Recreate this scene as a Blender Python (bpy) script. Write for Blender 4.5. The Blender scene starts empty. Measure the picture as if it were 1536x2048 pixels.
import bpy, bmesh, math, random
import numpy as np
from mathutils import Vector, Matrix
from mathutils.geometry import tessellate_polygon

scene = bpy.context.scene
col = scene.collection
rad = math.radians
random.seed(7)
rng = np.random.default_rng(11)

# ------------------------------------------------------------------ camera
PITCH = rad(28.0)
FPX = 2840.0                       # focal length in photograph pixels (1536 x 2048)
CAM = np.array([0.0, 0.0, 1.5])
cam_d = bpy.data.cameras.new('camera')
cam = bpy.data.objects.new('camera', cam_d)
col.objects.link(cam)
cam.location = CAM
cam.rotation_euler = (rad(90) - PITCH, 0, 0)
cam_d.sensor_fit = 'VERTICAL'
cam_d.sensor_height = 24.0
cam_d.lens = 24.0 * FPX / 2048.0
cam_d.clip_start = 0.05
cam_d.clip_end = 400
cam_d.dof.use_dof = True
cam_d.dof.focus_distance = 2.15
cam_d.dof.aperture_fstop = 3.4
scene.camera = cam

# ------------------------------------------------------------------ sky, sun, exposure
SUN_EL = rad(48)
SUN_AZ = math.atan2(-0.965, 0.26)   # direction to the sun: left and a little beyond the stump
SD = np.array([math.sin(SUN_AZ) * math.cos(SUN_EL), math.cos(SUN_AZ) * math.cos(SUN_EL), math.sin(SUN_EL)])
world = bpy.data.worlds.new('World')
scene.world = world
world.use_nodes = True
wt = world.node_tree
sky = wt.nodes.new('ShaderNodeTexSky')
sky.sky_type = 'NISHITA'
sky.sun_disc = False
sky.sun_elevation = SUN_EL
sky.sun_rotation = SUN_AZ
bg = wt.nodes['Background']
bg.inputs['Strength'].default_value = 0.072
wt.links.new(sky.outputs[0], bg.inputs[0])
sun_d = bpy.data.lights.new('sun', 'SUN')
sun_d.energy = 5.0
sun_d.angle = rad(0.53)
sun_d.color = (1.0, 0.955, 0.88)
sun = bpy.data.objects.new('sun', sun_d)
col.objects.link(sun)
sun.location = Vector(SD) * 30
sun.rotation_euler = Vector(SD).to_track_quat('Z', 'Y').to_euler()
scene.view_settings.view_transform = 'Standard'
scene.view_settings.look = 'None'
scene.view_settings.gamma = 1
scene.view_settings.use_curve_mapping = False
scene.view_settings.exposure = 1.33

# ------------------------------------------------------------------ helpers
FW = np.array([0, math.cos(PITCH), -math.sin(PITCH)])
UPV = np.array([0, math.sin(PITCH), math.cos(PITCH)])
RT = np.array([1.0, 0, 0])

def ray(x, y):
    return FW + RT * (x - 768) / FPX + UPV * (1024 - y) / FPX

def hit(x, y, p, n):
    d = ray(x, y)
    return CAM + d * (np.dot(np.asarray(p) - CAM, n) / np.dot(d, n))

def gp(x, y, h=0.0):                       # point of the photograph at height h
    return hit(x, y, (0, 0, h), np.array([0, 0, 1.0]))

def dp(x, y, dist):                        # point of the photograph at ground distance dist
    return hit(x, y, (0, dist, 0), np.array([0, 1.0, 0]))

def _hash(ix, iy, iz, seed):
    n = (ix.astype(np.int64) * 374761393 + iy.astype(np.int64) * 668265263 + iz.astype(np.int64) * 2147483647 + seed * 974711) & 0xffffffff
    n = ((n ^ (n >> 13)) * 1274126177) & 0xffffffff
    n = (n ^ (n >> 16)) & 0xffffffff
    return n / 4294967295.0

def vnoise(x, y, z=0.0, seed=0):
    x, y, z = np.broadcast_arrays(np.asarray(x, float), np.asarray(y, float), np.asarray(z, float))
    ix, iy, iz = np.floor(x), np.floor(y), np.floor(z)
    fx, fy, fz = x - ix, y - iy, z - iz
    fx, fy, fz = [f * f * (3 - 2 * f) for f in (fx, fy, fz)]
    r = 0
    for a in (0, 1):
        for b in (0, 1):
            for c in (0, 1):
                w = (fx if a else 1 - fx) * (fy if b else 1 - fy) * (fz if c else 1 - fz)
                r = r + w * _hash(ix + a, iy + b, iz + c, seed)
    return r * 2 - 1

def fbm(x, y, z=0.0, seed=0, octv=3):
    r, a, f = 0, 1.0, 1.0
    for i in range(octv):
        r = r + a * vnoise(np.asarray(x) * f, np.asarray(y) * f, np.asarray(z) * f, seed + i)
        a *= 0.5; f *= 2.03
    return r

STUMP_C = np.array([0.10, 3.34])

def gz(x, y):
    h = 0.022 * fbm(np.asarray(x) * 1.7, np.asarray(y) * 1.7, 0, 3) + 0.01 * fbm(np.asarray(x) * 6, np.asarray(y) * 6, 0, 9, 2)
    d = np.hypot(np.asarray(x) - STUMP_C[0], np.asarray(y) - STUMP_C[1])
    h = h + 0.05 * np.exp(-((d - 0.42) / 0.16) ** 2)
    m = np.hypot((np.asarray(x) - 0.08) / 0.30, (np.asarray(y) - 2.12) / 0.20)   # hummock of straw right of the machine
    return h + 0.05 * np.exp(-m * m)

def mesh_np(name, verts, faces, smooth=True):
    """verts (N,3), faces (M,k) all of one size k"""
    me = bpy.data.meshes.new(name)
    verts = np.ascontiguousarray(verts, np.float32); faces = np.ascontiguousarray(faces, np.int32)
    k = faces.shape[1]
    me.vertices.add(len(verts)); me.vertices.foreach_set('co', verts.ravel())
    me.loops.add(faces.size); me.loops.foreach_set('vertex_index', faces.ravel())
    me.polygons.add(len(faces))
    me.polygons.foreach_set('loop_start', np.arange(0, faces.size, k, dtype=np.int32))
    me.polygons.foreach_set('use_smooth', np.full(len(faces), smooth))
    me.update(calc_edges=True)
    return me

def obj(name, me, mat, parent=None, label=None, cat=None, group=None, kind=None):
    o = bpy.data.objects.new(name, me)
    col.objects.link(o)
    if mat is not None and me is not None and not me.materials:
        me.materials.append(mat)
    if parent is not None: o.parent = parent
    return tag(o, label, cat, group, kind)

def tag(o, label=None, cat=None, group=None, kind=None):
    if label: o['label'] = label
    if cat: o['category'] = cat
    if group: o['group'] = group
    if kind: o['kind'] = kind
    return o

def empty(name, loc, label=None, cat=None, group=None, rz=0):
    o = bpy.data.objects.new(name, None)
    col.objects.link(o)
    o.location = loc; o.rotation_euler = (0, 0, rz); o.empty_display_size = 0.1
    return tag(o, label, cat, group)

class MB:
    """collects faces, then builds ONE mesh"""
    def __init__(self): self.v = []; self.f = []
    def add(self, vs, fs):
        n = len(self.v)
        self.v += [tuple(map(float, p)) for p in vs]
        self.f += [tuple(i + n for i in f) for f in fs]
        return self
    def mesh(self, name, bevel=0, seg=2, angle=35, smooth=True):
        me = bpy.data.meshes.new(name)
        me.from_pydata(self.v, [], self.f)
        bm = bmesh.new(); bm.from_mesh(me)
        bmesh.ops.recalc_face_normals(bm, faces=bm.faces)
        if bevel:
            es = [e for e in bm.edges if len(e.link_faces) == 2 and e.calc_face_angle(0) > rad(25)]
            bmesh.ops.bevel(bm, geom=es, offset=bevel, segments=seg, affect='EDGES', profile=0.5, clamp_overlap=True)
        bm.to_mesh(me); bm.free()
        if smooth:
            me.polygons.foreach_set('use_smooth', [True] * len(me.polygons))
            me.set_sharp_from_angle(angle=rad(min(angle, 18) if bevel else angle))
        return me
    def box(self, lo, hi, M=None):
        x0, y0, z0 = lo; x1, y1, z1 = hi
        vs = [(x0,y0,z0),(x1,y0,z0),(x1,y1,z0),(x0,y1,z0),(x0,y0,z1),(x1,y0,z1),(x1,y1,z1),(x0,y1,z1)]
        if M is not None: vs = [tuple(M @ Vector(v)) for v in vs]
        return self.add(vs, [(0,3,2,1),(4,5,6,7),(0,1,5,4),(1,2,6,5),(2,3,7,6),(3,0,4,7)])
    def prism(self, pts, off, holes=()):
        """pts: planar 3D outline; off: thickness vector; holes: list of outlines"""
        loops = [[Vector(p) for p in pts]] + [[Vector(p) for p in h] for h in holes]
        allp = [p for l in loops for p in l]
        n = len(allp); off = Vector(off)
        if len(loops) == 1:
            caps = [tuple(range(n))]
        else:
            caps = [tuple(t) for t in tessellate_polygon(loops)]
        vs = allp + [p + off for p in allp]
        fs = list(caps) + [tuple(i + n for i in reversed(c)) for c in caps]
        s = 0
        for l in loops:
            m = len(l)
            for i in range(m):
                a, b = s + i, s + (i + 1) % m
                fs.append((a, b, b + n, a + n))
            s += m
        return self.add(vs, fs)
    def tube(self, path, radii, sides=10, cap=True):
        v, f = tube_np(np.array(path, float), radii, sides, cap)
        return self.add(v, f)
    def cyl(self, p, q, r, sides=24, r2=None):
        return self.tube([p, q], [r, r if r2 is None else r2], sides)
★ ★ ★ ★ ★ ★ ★
(Objective): Write out a verbatim copy of the data, beginning with its first line and ending with the line that contains "scene.camera = cam".

(Finished answer):
Recreate this scene as a Blender Python (bpy) script. Write for Blender 4.5. The Blender scene starts empty. Measure the picture as if it were 1536x2048 pixels.
import bpy, bmesh, math, random
import numpy as np
from mathutils import Vector, Matrix
from mathutils.geometry import tessellate_polygon

scene = bpy.context.scene
col = scene.collection
rad = math.radians
random.seed(7)
rng = np.random.default_rng(11)

# ------------------------------------------------------------------ camera
PITCH = rad(28.0)
FPX = 2840.0                       # focal length in photograph pixels (1536 x 2048)
CAM = np.array([0.0, 0.0, 1.5])
cam_d = bpy.data.cameras.new('camera')
cam = bpy.data.objects.new('camera', cam_d)
col.objects.link(cam)
cam.location = CAM
cam.rotation_euler = (rad(90) - PITCH, 0, 0)
cam_d.sensor_fit = 'VERTICAL'
cam_d.sensor_height = 24.0
cam_d.lens = 24.0 * FPX / 2048.0
cam_d.clip_start = 0.05
cam_d.clip_end = 400
cam_d.dof.use_dof = True
cam_d.dof.focus_distance = 2.15
cam_d.dof.aperture_fstop = 3.4
scene.camera = cam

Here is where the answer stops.